SLU news

Weed seed predation depends on agricultural intensity

Published: 24 November 2022
A field with thistles. Photo.
Weeds can provide important ecosystem services such as pollination and improve soil quality. In addition, weed seeds can be a valuable food source for many animals. Photo: Eirini Daouti.

Field management intensity weakens the ecosystem service of weed seed predation. This is shown by SLU researchers in a new study. In addition, a new metric was developed that can assess the strength of weed seed predation.

Many small rodents and carabid beetles like to eat weed seeds and we benefit from that in agriculture. But what are the effects of agricultural management intensity on weed seed predation? To what extent does the availability of undisturbed habitats provide refugia for weed seed predators to the disturbances related to agricultural management? And how does this affect the ecosystem service of weed seed predation?

These were questions that researchers Eirini Daouti, Benjamin Feit and Mattias Jonsson wanted to know the answers to.
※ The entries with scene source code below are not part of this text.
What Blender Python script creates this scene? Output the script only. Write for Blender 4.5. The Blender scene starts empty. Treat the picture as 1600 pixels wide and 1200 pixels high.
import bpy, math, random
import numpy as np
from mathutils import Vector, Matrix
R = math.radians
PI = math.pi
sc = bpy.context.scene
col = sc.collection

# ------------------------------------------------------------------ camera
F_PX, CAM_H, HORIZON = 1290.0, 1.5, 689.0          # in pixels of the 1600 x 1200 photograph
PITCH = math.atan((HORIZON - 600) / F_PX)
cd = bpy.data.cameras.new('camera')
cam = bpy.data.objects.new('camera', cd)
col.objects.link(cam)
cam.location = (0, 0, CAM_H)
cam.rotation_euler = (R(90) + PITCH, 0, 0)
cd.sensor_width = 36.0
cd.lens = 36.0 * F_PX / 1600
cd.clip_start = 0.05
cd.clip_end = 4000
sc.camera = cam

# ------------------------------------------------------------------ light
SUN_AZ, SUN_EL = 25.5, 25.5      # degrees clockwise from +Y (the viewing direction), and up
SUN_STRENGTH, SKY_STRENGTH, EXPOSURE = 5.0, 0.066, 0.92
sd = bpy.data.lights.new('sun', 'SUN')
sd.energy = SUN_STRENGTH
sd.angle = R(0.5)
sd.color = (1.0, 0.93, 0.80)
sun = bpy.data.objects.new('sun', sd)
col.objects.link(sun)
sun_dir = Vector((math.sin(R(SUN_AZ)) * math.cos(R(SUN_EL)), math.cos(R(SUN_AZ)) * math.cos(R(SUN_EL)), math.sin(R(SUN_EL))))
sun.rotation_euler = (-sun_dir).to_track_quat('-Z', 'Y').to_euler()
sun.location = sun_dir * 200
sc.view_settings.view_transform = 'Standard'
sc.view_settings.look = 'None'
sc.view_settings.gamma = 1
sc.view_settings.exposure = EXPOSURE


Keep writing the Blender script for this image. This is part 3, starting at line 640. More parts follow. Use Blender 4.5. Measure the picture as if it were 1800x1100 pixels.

– Using data from 13 fields in Southern Sweden, we measured weed seed predation in the fields using seed cards and estimated the strength of predation for each predator, says Eirini.

A hand with a large beetle. Photo.
Weed seeds are an important food source for ground beetles. When seeds are eaten, the number of weed seeds in the soil's seed bank decreases and there will be fewer weed plants in the future. Photo: Eirini Daouti.

A new metric to assess the strength of weed seed predation

The researchers combined data on seed predator abundance with what they prefer to eat to develop a metric that approximates the strength of weed seed predation.

– We then explored how field management intensity and habitat refugia affected weed seed predation rates, and assessed the importance of seed availability, says Eirini.

More intensively managed fields – less weed seed predation

Increasing field management intensity reduced weed seed predation, but this was dependent on reduced seed availability.

– Weed seed availability seems to be an indirect mechanism by which field management limits seed predator potential for weed seed predation. We found no evidence that either crop or non-crop refugia can increase seed predation during disturbances in the crop, says Mattias Jonson.

Weed seed predation can therefore be promoted by reducing disturbances at the field level, regardless of the availability of disturbance refugia in the landscape.

– In the future, we need to explore if supporting a diversity of non-competitive weeds to enhance seed availability can improve the suppression of dominant and competitive weed species, concludes Eirini.